Quake strikes Seattle
Thousands fled their homes in Seattle, Washington yesterday, The Independent reports, as a powerful earthquake rippled across the Pacific northwest for up to 30 seconds. No one died and only about two dozen were injured the paper says.
The Times says the city "got off lightly" for a quake which measured 6.8 on the Richter scale.
The Guardian says scientists in the US have had to
upgrade predictions for "The Big One" from 7.3 on the Richter scale to 7.7, since comparing California's earthquake potential with that of India, which
suffered a devastating 7.7 quake on January 26.
The Washington Post reports that one person died of a heart attack when yesterday's quake struck. The estimated damage will amount to billions, The New York Times says.
Palestinian Authority crumbles
Yasser Arafat's Palestinian Authority may have only a month left before it collapses financially, The Independent reports, plunging the occupied territories into anarchy. The warning comes from a UN envoy who is trying to persuade the international community to bail out the Palestinians before it is too late, the paper says.
Shoot-to-kill order to quell Dyaks
Galvanised by the massacre of 469 Madurese, the Indonesian authorities took steps to quell the ramapage of the Dyak tribesmen in Borneo yesterday, The
Independent reports. After 10 days of murders, in which Madurese immigrants were beheaded and had their hearts removed and eaten, police shot dead five Dyaks caught
looting Madurese shops, the paper says.
Net closes around Milosevic
The arrest of Slobodan Milosevic is imminent, The Independent reports. Belgrade prosecutors have ordered the first official investigation into allegations that the former Serbian president smuggled 173kg of gold out of the country to Switzerland and tranferred the profits to private accounts in Greece and Cyprus. This is just the start of a process that could lead
to him being tried for fraud, embezzlement, and the assassination of his political enemies, the paper says.
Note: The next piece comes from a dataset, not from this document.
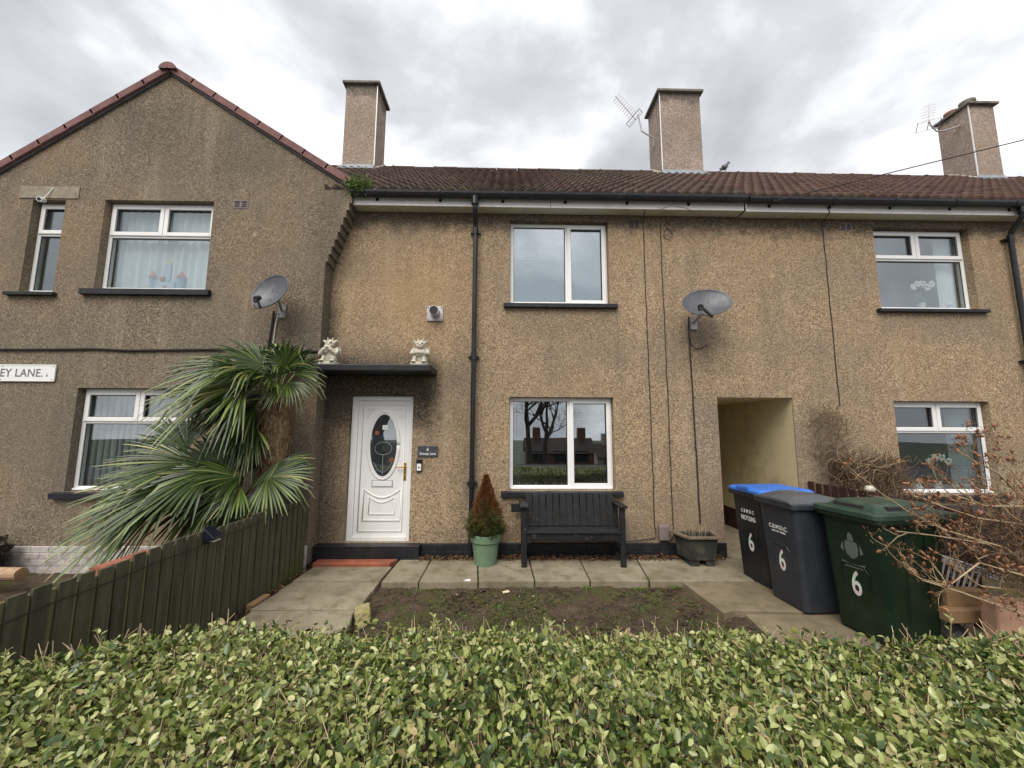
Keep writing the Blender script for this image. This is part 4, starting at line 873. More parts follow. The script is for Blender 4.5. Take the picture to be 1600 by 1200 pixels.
# ------------------------------------------------------------------ fence
t = empty('picket_fence', (-2.6,-1.8,0), 'dark weathered close boarded fence left of the path', 'fence')
y = -.285; k = 0; ztop = lambda y: .866 + .012*math.sin(y*5)
m2 = MB()
while y > -3.72:
    w = .088+random.uniform(-.004,.004); z = ztop(y)+random.uniform(-.007,.007); lean = random.uniform(-.006,.006); x = -2.578+random.uniform(-.003,.003)-.022*(k%1)
    m = MB(); m.obox((x, y-w/2, z/2-.04), (.009,0,0), (0,w/2,0), (0,lean,z/2+.04)); m.build('board', 'fence_wood', t, bevel=.003)
    m2.box(-2.600, -2.583, y-w-.040, y-w+.016, -.08, z-.018-random.uniform(0,.02)); y -= w+.026; k += 1
m2.build('backing_strips', 'fence_gap', t)
m = MB(); m.bar((-2.64,-.27,.68),(-2.64,-3.7,.68),.045,.07); m.bar((-2.64,-.27,.18),(-2.64,-3.7,.18),.045,.07)
for yy in (-.35,-2.0,-3.6): m.box(-2.72,-2.664,yy-.04,yy+.04,-.1,.80)
m.build('rail_and_posts', 'fence_wood', t)
m = MB(); m.tube([(-2.563,-.3-.18*i,.775+.006*math.sin(i*1.7)-.004*i/3) for i in range(20)], .004, 5); tag(m.build('fence_wire', 'cable_black'), 'thin black wire strung along the top of the fence', 'wire')
t = empty('solar_light', (-2.56,-1.98,.80), 'small black solar lamp fixed to the top of the fence', 'solar lamp')
m = MB(); m.add([(-2.565,-2.045,.77),(-2.565,-1.935,.77),(-2.565,-1.935,.90),(-2.565,-2.045,.90),(-2.47,-2.045,.80),(-2.47,-1.935,.80),(-2.47,-1.935,.815),(-2.47,-2.045,.815)], [(0,1,2,3),(4,7,6,5),(0,4,5,1),(3,2,6,7),(0,3,7,4),(1,5,6,2)]); m.build('case', 'solar_black', t, bevel=.005)
m = MB(); m.box(-2.52,-2.478,-2.03,-1.95,.782,.79); m.build('lamp_glass', 'letter_white', t)
# low wall behind the fence, bits in the next garden
t = empty('garden_wall', (-3.0,-1.6,-.1), 'low red brick wall just behind the boarded fence', 'wall')
m = MB(); yy = -3.6
while yy < -.4:
    for r_ in range(9): o_ = .11 if r_ % 2 else 0; m.box(-3.1,-3.0,yy+o_+.004,yy+o_+.214,-.1+r_*.075+.004,-.1+(r_+1)*.075-.004)
    yy += .225
m.build('bricks', 'brick_red', t); m = MB(); m.box(-3.092,-3.008,-3.6,-.3,-.1,.57); m.build('mortar', 'mortar', t)
for yy in (-2.42,-2.18,-1.12,-.9): m = MB(); m.box(-3.1,-3.0,yy,yy+.21,.58,.64); m.box(-3.1,-3.0,yy,yy+.21,.645,.705 if yy < -2 else .72); m.build('coping_brick', 'brick_red', t)
t = empty('log', (-5.45,-.9,.1), 'cut log lying on the ground at the left edge', 'log')
m = MB(); m.tube([(-6.2,-.86,.13),(-5.7,-.9,.13),(-5.33,-.93,.14)], [.075,.07,.065], 12); m.build('trunk', 'log_wood', t)
m = MB(); m.lathe([(.001,0),(.05,0),(.05,.004),(.001,.004)], (-5.325,-.93,.14), 12, (1,-.08,0)); m.build('cut_face', 'raw_timber', t)
m = MB(); m.ball((-6.42,-.5,.22), (.34,.2,.24), 10, 7); o = m.build('bark_pile', 'bark'); tag(o, 'dark heap of bark and roots behind the log', 'bark heap')
d = o.modifiers.new('sub','SUBSURF'); d.subdivision_type = 'SIMPLE'; d.levels = d.render_levels = 3; dm = o.modifiers.new('disp','DISPLACE'); dm.texture = tx; dm.strength = .25

# ------------------------------------------------------------------ bench, pots
t = empty('garden_bench', (.9,-.35,0), 'black painted slatted wooden bench under the ground floor window', 'bench')
def bb(name, f, bevel=.006): m = MB(); f(m); return m.build(name, 'bench_paint', t, bevel=bevel)
for x in (.262, 1.53):
    bb('leg', lambda m: m.box(x-.035,x+.035,-.60,-.525,.0,.745)); bb('leg', lambda m: m.bar((x,-.20,0),(x,-.10,.75),.06,.06,(0,1,0)))
    bb('armrest', lambda m: m.box(x-.055,x+.055,-.66,-.09,.747,.778)); bb('side_rail', lambda m: m.box(x-.02,x+.02,-.524,-.21,.36,.43)); bb('stretcher', lambda m: m.box(x-.02,x+.02,-.524,-.22,.14,.19))
bb('front_apron', lambda m: m.add([(x,yy,z) for yy in (-.592,-.55) for x, z in ((.298,.30),(.42,.345),(1.41,.345),(1.495,.30),(1.495,.425),(.298,.425))], [(0,1,2,3,4,5)[::1],(11,10,9,8,7,6),(0,6,7,1),(1,7,8,2),(2,8,9,3),(3,9,10,4),(4,10,11,5),(5,11,6,0)]))
for k in range(5): bb('seat_slat', lambda m: m.box(.285,1.507,-.62+k*.088,-.62+k*.088+.075,.427,.452), .004)
for k in range(13):
    xx = .335+k*.0935+random.uniform(-.003,.003); zt = .885+random.uniform(-.006,.006)
    bb('back_slat', lambda m: m.bar((xx,-.205,.46),(xx+(xx-.91)*-.02,-.115,zt),.083,.018,(0,1,0)), .004)
bb('back_rail', lambda m: m.bar((.27,-.185,.47),(1.52,-.185,.47),.03,.05)); bb('back_rail', lambda m: m.bar((.27,-.088,.85),(1.52,-.088,.85),.02,.06))
bb('side_board', lambda m: m.box(.10,.30,-.15,-.12,.63,.745))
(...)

The New York Times quotes a senior government official as saying Milosevic would be behind bars by March 10. He is currently living in a government villa under 24-hour police surveillance, the paper says.
Ranson sidekick's new job
An extraordinary feature in today's Independent tells how a former accordian-playing sidekick of Esther Ranson ended up reporting on the recent US and British bombing of Iraqi radars for the BBC world service.
His report was full of praise for the RAF for their spot-on accuracy, though it was later admitted by US and British defence ministries that less than half of the bombs hit their targets.
Howard Leader, journalist, it transpires, is currently on the RAF payroll.